Introduction: basic concepts of geophysical methods and applications (0.2 credits);
Signal processing: analog-digital signal; frequency, amplitude, phase; Fourier analysis and synthesis; main features of amplitude and phase spectr; sampling and data loggers; impulse response and convolution integral; digital filters (1.2 credits)
Seismic waves in layered media: seismic wave equations in homogeneous, isotropic, elastic media; seismic wave propagation in homogeneous, isotropic, elastic half-space: body and surface waves; wave fronts and Huygens principle; seismic wave propagation in layered media: seismic ray, Fermat principle and Snell law.

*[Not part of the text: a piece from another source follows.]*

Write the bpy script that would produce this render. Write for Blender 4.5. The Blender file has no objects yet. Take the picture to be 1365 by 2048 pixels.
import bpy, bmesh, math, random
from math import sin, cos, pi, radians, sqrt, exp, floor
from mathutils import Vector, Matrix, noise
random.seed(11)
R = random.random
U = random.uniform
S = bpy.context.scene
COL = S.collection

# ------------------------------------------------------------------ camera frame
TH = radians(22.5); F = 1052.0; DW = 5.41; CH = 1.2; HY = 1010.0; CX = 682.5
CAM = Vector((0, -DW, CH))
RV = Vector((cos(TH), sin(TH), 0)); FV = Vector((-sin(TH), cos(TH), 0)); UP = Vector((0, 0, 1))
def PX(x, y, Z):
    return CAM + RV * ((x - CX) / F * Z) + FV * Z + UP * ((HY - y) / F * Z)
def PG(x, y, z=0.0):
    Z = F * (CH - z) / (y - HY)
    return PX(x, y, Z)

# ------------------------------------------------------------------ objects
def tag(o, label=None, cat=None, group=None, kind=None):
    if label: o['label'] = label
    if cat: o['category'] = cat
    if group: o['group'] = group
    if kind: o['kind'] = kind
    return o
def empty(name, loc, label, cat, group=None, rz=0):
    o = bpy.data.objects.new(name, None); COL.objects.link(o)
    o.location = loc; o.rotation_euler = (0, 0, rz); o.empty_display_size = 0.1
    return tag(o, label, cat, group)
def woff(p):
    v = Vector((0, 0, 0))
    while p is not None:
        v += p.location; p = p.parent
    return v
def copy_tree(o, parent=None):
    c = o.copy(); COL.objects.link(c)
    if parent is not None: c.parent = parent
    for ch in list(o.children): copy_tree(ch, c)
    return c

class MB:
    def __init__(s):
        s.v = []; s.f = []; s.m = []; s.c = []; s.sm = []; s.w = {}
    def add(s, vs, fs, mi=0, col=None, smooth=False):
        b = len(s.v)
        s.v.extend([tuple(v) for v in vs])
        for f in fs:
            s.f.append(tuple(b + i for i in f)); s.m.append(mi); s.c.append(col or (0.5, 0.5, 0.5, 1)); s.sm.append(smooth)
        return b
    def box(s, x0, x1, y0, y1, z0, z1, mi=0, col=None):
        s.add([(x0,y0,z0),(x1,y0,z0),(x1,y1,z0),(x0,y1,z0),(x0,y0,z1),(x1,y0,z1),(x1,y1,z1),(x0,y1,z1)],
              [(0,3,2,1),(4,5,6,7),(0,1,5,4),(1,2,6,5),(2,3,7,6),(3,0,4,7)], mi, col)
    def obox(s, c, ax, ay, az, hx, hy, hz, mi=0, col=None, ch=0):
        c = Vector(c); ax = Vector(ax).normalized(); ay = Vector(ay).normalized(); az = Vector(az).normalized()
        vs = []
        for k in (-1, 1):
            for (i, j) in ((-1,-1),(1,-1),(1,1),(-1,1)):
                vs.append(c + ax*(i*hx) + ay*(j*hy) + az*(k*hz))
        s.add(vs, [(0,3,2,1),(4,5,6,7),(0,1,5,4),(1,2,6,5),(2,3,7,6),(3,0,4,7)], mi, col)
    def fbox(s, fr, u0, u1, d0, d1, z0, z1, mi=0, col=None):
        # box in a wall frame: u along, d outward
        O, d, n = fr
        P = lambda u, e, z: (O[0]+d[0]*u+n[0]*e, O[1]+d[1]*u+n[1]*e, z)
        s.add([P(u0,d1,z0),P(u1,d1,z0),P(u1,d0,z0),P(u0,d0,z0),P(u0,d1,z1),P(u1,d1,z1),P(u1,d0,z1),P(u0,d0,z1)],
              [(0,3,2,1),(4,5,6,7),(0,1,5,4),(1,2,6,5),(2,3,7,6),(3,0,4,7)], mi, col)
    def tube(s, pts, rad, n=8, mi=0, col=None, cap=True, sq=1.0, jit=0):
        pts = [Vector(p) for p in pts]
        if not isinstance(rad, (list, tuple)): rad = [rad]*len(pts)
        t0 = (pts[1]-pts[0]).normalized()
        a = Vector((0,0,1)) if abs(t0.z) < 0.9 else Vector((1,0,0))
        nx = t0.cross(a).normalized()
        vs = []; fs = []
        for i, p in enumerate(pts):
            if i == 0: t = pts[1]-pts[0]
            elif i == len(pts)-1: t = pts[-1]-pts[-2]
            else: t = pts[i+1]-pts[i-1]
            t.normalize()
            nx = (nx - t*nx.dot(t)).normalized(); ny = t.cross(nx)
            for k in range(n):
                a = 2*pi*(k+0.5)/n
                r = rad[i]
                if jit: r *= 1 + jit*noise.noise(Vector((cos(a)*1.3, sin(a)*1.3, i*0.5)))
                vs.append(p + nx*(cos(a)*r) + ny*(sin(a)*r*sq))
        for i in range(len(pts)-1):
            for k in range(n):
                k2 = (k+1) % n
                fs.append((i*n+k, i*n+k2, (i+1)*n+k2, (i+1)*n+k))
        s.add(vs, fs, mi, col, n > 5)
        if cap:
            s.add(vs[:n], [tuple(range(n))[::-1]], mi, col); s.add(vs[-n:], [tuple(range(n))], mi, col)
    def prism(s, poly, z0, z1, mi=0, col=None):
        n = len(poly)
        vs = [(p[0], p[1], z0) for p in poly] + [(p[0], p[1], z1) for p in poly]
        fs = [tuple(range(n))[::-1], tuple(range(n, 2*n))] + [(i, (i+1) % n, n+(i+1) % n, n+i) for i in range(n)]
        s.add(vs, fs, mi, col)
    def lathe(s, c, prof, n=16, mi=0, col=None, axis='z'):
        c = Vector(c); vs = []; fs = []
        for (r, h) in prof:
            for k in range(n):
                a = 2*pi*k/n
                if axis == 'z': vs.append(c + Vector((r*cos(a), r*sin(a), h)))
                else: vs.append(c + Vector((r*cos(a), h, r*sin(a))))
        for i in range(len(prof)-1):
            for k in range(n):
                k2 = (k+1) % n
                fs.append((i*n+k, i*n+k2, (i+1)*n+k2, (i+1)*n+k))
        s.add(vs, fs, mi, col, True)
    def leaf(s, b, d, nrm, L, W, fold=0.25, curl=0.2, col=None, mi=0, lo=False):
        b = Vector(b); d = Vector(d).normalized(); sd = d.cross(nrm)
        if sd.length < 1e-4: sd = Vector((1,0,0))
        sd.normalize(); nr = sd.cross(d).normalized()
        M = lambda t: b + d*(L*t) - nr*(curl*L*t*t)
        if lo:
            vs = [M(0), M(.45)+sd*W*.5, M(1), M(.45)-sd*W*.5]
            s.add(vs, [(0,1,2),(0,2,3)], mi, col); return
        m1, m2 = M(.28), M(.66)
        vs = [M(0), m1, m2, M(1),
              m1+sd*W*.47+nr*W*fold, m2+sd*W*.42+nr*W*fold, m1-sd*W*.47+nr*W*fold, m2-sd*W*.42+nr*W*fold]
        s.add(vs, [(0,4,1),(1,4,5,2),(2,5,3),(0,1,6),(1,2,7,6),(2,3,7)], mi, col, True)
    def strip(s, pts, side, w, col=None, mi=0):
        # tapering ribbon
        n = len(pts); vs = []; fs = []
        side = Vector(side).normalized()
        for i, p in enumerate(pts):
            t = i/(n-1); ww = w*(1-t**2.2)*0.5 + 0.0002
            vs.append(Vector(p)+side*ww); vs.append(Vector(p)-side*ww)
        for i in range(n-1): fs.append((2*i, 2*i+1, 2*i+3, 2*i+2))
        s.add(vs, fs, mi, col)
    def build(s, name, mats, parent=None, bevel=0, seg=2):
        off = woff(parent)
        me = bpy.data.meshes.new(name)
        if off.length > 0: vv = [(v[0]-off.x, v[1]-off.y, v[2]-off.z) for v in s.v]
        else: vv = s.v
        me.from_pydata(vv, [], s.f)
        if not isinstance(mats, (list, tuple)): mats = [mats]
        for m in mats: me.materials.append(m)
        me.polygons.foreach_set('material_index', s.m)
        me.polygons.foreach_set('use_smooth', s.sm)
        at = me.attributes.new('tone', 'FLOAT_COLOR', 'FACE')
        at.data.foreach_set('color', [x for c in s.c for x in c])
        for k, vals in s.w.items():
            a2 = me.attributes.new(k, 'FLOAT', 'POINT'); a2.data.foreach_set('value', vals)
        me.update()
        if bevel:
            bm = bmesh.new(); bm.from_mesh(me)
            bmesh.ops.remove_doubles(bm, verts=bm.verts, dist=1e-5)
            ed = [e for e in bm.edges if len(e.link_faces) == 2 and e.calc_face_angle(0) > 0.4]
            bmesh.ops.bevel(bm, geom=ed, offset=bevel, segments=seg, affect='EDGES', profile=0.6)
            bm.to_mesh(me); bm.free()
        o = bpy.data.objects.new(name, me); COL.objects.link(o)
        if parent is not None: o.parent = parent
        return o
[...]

Direct, reflected and refracted waves in layered media; the seismogram; seismic wave propagation in real media: attenuation. (0.8 credits).
Seismic exploration: seismic acquisition technologies: sources, sensors, cables, data-loggers for land and marine surveys; seismic reflection: acquisition, logistic, multifold data and coverage, 2D and 3D; seismic reflection data processing: editing, filtering, static corrections, CMP sorting, deconvolution, velocity analysis, NMO correction, stacking, migration. (1.4 credits)
Petrophysics: physical properties of rocks: porosity, density, elastic moduli, permeability, effects of temperature and pressure gradients, effects of fluids; analytical and empirical relationships between physical properties and measured geophysical parameters. (0.8 credits)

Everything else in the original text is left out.